Task to complete:
Set down the material exactly as given, please, from its first line through the line that includes "c = CM.T @ (np.array(p, float)-CC);".

Information shown:

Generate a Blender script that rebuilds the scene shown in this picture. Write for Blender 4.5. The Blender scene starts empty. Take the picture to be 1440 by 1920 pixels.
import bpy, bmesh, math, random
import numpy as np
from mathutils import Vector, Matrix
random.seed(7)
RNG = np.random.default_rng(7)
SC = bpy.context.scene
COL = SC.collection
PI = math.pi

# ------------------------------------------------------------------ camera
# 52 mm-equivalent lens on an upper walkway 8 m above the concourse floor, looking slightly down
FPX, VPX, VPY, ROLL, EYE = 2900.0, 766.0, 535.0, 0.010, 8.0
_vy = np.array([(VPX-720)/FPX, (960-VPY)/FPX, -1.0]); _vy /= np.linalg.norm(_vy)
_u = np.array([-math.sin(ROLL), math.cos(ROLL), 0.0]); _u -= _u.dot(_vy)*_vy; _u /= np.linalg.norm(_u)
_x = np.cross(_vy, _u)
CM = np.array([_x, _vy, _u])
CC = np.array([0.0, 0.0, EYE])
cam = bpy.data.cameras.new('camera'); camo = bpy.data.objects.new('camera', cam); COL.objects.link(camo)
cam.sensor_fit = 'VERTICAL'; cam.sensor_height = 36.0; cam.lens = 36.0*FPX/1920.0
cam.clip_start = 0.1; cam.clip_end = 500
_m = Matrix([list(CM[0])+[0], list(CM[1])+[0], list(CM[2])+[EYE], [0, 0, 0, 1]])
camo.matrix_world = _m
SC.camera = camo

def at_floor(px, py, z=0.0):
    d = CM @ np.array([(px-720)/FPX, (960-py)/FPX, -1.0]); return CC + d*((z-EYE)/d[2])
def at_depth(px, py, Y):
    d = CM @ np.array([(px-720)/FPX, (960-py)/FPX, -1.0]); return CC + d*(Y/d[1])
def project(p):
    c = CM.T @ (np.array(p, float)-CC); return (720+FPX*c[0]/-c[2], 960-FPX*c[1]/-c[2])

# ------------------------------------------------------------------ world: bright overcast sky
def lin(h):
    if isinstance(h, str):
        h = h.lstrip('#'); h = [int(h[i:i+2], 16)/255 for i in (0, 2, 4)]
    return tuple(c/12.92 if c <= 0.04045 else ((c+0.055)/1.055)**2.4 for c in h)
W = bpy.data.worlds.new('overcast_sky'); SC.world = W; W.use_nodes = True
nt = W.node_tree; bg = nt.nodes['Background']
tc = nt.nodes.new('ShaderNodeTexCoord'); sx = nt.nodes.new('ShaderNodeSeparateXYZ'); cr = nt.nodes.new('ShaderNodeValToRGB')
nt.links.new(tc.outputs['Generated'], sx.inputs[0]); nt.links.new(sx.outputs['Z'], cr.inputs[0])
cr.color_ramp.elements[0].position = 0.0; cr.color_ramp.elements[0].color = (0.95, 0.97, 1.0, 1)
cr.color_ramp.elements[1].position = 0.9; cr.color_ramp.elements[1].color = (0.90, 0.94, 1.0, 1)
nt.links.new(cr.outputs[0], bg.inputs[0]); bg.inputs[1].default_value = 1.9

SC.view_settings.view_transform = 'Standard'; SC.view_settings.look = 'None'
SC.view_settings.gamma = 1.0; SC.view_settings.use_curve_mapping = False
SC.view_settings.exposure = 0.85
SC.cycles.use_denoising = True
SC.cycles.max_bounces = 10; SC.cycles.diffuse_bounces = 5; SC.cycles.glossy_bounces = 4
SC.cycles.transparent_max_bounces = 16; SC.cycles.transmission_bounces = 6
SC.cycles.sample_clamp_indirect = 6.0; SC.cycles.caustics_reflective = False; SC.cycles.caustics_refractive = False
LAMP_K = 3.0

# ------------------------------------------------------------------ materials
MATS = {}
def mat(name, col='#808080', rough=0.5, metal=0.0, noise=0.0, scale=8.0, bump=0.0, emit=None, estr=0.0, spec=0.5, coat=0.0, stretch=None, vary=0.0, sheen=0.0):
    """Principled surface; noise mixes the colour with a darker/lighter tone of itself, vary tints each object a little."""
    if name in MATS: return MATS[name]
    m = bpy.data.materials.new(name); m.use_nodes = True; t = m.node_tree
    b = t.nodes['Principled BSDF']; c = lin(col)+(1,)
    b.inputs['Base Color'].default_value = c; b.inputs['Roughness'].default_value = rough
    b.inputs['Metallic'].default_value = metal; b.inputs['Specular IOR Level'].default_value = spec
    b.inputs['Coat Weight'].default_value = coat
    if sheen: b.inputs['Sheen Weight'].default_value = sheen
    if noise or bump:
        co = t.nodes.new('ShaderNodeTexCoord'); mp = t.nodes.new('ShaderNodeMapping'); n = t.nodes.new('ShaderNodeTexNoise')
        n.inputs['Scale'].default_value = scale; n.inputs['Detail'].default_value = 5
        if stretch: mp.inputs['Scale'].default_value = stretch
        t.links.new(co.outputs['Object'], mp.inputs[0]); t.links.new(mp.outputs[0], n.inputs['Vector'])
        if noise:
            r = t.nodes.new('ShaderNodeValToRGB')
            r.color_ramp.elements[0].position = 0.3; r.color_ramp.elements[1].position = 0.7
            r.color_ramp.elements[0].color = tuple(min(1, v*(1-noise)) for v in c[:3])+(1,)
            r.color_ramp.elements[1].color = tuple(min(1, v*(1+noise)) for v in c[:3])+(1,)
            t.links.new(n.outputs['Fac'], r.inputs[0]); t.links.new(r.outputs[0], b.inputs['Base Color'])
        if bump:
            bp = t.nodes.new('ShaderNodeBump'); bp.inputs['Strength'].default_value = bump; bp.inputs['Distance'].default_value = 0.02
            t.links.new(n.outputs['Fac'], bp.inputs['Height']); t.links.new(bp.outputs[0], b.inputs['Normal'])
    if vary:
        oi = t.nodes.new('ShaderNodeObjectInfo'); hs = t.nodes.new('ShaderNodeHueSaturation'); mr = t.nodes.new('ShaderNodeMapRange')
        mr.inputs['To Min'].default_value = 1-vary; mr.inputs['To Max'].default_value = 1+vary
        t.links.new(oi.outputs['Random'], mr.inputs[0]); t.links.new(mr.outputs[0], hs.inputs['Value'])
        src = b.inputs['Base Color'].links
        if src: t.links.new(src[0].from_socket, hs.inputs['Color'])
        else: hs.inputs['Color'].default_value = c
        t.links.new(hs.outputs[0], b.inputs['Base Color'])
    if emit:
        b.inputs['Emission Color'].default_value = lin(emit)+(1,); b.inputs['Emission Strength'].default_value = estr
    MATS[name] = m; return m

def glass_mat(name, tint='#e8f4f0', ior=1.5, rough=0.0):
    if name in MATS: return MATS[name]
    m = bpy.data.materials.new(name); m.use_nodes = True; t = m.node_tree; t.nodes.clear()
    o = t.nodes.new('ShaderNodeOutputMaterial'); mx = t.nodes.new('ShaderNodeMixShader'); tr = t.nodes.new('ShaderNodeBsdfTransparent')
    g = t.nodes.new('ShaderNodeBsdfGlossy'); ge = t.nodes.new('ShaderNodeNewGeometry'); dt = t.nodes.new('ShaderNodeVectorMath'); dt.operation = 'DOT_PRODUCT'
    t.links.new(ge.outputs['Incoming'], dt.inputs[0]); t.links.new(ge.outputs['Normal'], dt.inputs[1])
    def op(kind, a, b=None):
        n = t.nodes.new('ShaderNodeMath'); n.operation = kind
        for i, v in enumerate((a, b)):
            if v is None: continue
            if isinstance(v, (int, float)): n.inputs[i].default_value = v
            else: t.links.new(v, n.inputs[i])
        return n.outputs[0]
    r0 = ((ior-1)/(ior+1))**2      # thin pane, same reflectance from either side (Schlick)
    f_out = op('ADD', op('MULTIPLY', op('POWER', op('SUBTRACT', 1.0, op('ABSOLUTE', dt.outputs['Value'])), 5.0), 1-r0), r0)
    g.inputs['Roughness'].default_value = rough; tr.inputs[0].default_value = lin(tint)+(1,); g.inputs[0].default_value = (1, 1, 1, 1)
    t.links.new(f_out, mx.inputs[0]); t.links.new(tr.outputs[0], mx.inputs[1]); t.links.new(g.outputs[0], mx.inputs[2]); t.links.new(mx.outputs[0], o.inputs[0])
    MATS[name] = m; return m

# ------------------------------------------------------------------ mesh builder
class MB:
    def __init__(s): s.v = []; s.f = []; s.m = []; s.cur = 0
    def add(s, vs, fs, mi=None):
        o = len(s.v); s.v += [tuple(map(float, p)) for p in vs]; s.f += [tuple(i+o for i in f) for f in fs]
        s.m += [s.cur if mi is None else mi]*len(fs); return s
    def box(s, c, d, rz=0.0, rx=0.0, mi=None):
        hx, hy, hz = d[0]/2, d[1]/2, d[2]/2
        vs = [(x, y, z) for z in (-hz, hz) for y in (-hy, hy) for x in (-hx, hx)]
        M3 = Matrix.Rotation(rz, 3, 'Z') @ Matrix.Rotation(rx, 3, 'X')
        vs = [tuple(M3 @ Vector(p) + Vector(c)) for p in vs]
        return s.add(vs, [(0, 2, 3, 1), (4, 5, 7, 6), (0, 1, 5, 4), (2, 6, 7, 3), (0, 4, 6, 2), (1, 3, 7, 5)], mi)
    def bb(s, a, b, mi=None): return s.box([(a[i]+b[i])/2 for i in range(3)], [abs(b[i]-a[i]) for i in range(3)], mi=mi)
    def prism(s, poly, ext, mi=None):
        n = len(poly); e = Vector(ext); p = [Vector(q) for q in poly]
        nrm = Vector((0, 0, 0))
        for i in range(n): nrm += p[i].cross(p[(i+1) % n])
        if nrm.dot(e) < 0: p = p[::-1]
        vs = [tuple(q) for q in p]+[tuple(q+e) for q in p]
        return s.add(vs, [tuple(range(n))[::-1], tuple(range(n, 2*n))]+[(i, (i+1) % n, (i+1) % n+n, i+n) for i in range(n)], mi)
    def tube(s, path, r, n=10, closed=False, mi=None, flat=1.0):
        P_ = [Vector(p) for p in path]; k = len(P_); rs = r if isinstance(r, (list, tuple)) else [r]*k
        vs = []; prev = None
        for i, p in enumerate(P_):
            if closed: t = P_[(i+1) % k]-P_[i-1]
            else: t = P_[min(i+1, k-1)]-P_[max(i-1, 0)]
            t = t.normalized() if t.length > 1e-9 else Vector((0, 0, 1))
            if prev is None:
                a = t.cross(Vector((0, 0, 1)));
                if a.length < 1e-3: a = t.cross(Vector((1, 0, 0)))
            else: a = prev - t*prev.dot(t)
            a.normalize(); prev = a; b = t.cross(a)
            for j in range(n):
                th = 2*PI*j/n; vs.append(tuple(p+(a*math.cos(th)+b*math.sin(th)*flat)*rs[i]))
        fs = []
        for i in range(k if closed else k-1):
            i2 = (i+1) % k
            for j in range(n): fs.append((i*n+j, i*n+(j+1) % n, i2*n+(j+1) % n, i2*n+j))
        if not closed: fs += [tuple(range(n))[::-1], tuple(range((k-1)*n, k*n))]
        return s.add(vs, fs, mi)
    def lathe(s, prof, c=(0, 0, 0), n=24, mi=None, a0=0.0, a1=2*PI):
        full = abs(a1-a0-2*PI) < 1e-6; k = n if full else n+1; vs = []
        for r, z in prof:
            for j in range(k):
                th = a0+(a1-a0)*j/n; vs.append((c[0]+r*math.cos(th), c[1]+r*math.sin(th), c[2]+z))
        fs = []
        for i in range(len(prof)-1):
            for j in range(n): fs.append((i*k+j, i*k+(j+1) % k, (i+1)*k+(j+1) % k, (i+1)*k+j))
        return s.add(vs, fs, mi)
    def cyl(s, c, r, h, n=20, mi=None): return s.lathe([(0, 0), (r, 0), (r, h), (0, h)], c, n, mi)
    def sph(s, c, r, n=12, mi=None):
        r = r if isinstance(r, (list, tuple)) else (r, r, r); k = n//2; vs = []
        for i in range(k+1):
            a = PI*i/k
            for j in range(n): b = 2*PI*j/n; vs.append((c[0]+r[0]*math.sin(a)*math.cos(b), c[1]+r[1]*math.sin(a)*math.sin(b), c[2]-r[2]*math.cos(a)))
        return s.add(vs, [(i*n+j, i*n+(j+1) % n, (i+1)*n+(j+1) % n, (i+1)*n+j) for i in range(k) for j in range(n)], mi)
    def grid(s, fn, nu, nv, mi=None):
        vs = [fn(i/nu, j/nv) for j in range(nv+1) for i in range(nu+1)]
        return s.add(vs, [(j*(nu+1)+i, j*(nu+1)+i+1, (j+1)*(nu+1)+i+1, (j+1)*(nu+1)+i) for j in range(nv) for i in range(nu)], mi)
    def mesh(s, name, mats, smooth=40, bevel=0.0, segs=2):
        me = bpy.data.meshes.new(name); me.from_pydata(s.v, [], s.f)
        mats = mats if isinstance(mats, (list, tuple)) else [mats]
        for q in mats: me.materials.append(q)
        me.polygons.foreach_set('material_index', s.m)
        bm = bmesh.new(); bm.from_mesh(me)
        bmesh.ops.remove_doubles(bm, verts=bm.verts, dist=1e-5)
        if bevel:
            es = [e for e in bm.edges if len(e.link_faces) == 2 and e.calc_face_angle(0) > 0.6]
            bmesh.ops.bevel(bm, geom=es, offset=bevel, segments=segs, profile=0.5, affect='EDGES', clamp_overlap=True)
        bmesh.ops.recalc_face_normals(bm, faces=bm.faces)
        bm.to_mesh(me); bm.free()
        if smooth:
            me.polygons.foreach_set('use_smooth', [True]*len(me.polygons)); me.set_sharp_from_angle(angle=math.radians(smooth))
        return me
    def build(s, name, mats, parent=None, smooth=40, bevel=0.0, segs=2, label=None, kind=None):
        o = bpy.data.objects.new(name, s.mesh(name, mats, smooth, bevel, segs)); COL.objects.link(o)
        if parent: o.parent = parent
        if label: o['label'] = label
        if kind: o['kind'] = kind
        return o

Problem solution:
Generate a Blender script that rebuilds the scene shown in this picture. Write for Blender 4.5. The Blender scene starts empty. Take the picture to be 1440 by 1920 pixels.
import bpy, bmesh, math, random
import numpy as np
from mathutils import Vector, Matrix
random.seed(7)
RNG = np.random.default_rng(7)
SC = bpy.context.scene
COL = SC.collection
PI = math.pi

# ------------------------------------------------------------------ camera
# 52 mm-equivalent lens on an upper walkway 8 m above the concourse floor, looking slightly down
FPX, VPX, VPY, ROLL, EYE = 2900.0, 766.0, 535.0, 0.010, 8.0
_vy = np.array([(VPX-720)/FPX, (960-VPY)/FPX, -1.0]); _vy /= np.linalg.norm(_vy)
_u = np.array([-math.sin(ROLL), math.cos(ROLL), 0.0]); _u -= _u.dot(_vy)*_vy; _u /= np.linalg.norm(_u)
_x = np.cross(_vy, _u)
CM = np.array([_x, _vy, _u])
CC = np.array([0.0, 0.0, EYE])
cam = bpy.data.cameras.new('camera'); camo = bpy.data.objects.new('camera', cam); COL.objects.link(camo)
cam.sensor_fit = 'VERTICAL'; cam.sensor_height = 36.0; cam.lens = 36.0*FPX/1920.0
cam.clip_start = 0.1; cam.clip_end = 500
_m = Matrix([list(CM[0])+[0], list(CM[1])+[0], list(CM[2])+[EYE], [0, 0, 0, 1]])
camo.matrix_world = _m
SC.camera = camo

def at_floor(px, py, z=0.0):
    d = CM @ np.array([(px-720)/FPX, (960-py)/FPX, -1.0]); return CC + d*((z-EYE)/d[2])
def at_depth(px, py, Y):
    d = CM @ np.array([(px-720)/FPX, (960-py)/FPX, -1.0]); return CC + d*(Y/d[1])
def project(p):
    c = CM.T @ (np.array(p, float)-CC); return (720+FPX*c[0]/-c[2], 960-FPX*c[1]/-c[2])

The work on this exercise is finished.